=== Stored data ===

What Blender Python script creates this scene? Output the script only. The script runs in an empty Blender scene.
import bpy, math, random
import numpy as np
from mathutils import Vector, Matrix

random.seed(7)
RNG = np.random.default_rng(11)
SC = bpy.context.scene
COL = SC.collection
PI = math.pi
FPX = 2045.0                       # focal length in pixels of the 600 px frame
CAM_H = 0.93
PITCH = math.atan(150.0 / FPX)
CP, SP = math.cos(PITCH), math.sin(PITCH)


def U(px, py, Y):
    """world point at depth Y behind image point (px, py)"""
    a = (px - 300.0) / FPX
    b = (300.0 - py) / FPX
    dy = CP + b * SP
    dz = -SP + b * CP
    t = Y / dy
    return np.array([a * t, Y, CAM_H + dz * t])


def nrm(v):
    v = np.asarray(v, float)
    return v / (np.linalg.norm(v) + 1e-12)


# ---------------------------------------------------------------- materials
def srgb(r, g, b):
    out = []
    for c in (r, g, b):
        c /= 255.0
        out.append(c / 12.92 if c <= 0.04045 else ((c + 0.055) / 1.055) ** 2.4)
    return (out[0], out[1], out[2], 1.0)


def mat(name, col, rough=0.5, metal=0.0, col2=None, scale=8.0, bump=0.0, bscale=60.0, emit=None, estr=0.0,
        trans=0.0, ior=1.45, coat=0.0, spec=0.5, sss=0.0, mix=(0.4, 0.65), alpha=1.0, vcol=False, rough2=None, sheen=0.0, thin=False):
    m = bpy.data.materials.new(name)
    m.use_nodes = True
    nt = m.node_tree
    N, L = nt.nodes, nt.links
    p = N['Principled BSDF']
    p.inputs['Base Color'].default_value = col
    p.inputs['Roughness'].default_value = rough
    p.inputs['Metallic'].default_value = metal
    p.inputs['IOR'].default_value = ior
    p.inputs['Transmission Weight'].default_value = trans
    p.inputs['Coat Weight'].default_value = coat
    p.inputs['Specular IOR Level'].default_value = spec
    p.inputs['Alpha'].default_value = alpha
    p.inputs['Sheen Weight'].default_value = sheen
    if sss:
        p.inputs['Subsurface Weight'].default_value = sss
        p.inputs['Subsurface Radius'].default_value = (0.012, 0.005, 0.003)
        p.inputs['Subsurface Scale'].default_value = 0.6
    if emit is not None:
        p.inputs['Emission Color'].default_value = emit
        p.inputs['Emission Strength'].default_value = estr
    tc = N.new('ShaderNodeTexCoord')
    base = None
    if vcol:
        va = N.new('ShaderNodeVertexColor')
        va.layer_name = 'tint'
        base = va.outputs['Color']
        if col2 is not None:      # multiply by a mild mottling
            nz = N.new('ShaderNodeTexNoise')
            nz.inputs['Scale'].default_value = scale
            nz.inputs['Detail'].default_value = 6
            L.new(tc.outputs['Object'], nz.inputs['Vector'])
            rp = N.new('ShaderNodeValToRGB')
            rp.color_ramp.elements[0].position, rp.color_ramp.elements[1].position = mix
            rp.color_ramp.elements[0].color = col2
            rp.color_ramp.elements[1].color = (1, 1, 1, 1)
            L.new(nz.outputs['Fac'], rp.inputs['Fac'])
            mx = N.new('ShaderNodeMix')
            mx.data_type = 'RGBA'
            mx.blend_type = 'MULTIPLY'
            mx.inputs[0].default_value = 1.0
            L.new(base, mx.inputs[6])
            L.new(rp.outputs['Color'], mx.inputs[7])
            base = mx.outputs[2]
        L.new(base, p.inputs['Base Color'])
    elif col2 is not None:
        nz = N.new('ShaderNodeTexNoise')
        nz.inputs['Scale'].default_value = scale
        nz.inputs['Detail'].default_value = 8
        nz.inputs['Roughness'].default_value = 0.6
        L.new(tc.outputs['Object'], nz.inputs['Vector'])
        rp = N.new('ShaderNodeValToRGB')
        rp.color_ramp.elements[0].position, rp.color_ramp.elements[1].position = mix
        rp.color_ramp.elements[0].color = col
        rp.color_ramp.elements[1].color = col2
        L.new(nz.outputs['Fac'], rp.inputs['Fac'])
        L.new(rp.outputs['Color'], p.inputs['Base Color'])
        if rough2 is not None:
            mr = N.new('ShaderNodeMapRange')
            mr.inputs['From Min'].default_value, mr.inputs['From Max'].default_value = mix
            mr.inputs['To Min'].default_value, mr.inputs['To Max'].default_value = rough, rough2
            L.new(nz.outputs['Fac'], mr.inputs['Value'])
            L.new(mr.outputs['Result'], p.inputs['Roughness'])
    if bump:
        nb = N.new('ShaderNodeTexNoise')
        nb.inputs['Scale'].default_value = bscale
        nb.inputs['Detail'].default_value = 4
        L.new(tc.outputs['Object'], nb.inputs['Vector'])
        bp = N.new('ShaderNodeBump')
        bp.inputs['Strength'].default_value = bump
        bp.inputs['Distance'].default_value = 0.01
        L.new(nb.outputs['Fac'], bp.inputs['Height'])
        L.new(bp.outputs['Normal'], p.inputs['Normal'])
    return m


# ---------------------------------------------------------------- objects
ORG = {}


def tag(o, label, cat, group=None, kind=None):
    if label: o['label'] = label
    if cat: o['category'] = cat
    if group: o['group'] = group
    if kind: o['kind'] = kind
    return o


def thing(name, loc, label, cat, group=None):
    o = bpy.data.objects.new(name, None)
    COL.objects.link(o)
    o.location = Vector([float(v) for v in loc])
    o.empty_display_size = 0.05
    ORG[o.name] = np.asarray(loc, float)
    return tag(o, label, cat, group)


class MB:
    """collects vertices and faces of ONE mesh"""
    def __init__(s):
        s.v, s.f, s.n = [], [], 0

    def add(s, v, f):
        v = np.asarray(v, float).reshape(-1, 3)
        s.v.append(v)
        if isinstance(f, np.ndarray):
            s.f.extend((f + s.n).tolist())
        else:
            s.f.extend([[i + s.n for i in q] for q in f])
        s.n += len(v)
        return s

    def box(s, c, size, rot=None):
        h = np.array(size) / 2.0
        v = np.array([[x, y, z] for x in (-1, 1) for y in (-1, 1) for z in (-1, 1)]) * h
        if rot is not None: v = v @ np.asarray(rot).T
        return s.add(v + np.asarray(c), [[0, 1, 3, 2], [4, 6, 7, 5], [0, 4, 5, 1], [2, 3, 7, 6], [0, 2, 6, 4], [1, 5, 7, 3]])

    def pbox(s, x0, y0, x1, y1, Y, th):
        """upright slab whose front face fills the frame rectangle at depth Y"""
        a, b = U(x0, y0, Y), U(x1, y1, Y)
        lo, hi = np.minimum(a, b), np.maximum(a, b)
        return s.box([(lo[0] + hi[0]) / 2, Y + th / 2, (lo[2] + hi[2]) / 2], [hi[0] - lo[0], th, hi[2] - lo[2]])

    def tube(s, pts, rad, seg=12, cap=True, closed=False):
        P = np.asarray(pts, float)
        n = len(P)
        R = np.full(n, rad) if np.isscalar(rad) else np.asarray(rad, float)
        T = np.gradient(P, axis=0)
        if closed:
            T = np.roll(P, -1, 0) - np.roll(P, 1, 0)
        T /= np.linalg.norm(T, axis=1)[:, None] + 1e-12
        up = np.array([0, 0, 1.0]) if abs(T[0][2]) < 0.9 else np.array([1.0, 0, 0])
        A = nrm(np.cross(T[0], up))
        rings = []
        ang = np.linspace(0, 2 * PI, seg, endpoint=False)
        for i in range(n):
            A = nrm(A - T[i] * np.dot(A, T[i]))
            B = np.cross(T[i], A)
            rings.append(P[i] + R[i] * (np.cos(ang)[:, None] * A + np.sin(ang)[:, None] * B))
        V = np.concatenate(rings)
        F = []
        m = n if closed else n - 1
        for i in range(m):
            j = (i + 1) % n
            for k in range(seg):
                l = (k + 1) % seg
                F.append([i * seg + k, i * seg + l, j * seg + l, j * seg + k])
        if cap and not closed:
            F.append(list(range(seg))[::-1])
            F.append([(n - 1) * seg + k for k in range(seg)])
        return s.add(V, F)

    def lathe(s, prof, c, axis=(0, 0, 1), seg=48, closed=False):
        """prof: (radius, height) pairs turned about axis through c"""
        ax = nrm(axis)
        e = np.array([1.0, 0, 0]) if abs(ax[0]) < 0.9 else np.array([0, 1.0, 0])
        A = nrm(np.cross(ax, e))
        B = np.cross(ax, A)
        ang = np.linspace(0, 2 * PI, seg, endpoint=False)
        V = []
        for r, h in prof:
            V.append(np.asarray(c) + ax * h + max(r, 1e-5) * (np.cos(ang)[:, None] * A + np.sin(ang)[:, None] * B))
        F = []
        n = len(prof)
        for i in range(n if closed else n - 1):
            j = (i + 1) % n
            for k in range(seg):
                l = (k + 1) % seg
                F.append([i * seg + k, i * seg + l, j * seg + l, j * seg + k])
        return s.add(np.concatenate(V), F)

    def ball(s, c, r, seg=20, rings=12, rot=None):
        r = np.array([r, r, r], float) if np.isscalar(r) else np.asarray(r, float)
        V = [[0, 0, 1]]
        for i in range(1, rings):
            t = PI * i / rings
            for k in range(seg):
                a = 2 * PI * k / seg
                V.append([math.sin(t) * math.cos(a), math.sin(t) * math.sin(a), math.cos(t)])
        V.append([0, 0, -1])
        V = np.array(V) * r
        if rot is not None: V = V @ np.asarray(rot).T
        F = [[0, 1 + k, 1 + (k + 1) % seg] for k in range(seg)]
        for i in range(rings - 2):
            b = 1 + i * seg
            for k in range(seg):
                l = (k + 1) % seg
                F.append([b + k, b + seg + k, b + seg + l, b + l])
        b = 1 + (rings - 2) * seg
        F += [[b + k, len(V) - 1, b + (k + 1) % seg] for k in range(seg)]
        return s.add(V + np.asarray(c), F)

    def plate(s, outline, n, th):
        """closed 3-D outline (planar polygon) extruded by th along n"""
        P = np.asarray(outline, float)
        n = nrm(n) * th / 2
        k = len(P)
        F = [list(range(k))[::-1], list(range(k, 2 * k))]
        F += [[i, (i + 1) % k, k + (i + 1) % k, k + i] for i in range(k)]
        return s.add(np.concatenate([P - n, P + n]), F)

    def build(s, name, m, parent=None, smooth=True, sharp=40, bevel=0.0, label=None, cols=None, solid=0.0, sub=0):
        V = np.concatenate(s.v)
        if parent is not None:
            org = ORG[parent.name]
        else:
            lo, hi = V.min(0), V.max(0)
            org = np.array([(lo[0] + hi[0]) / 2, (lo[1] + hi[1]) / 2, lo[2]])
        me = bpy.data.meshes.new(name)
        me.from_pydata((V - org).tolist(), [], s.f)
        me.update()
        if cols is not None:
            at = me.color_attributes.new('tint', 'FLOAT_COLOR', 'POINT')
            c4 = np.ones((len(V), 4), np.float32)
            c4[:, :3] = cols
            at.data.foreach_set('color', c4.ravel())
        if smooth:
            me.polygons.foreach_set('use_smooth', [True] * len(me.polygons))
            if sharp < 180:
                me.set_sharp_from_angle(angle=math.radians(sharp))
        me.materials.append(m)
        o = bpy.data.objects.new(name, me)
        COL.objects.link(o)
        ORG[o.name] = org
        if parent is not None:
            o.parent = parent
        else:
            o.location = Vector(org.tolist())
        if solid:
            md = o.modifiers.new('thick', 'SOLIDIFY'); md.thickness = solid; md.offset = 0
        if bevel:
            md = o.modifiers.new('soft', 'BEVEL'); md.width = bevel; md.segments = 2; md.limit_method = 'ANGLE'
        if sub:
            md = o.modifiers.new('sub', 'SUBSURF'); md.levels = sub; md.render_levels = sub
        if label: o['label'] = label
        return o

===

### Work to do
Set down each line of the material verbatim, from the first line through the line that contains "CP, SP = math.cos(PITCH), math.sin(PITCH)".

### Response to the exercise
What Blender Python script creates this scene? Output the script only. The script runs in an empty Blender scene.
import bpy, math, random
import numpy as np
from mathutils import Vector, Matrix

random.seed(7)
RNG = np.random.default_rng(11)
SC = bpy.context.scene
COL = SC.collection
PI = math.pi
FPX = 2045.0                       # focal length in pixels of the 600 px frame
CAM_H = 0.93
PITCH = math.atan(150.0 / FPX)
CP, SP = math.cos(PITCH), math.sin(PITCH)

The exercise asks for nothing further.